Quartz, the most common mineral in most sandstones, rarely is used in provenance studies. This study demonstrates the provenance-discriminatory potential of combining cathodoluminescence (CL) color wavelength spectra of quartz with morphology and in situ U-Pb ages of zircon. The Cambrian Mesón Group in northwestern Argentina is used for the test of this combined methodology, because it is composed of nonmetamorphosed sandstones with > 90% quartz and a dominance of zircon among the heavy minerals. Correlation of the results from the two methods is evident: (1) both CL spectra typical for bright-luminescent quartz (red to blue; > 90%) and oscillatory zircon growth zoning (80–90%) indicate a dominance of magmatic detritus. (2) Upsection, diminishing input from euhedral 510–600 Ma zircons (70% at the base) correlates with lower amounts of volcanic quartz (40% red and violet grains at the base). Instead, plutonic quartz and abraded zircons of 550–700 Ma age prevail.

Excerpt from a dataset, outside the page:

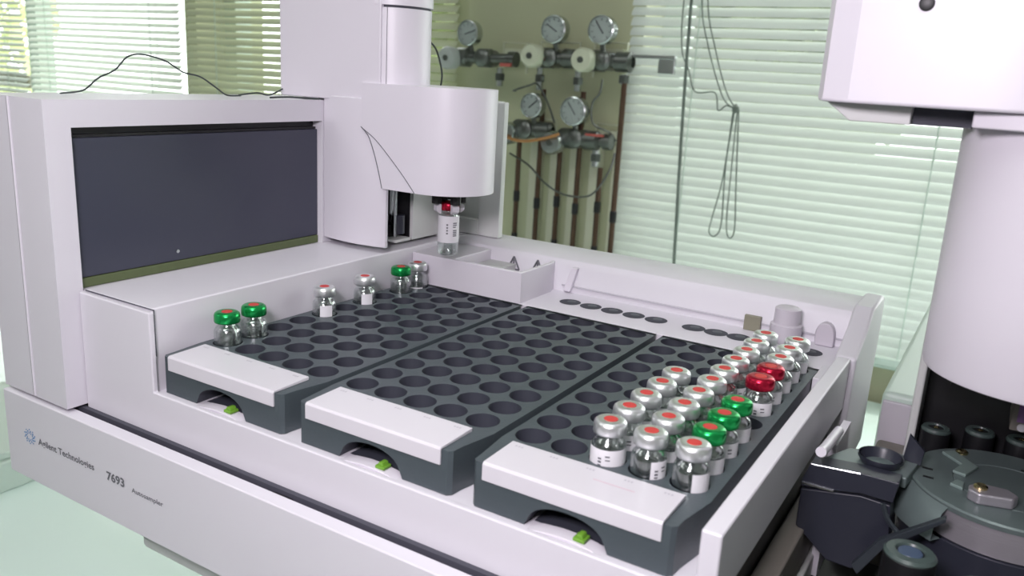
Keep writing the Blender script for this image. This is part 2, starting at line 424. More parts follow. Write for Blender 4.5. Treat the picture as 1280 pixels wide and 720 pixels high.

The data point to the occurrence of a (nearly) synsedimentary volcanic phase, which has not been known previously. Furthermore, initial short transportation paths from nearby magmatic bodies (100–200 km) can be assumed, because of the low degree of grain abrasion and an age correlation with magmatic bodies in the region, such as the Santa Rosa de Tastil batholith, here dated at 513 +4/−5 Ma. The proximity to the source area at an initial stage indicates first-cycle sand. The maturity was probably reached by intense chemical weathering. The upsection-diminishing young, volcanic input indicates erosion of the volcanic source within a time period of millions of years. At that stage, mainly up to 1000-km-long coast-parallel transport from the Sierras Pampeanas in the south fed the depositional basin. The change in—and expansion of—the main source areas record a change to production of multicycle sand. Hence, the maturity was partly caused by sedimentary recycling. More generally, the provenance-discriminative effect of the CL of quartz, which has been doubted by some researches, can be confirmed. Therefore, the results imply that both quartz and zircon should be taken into account in provenance studies of quartz arenites.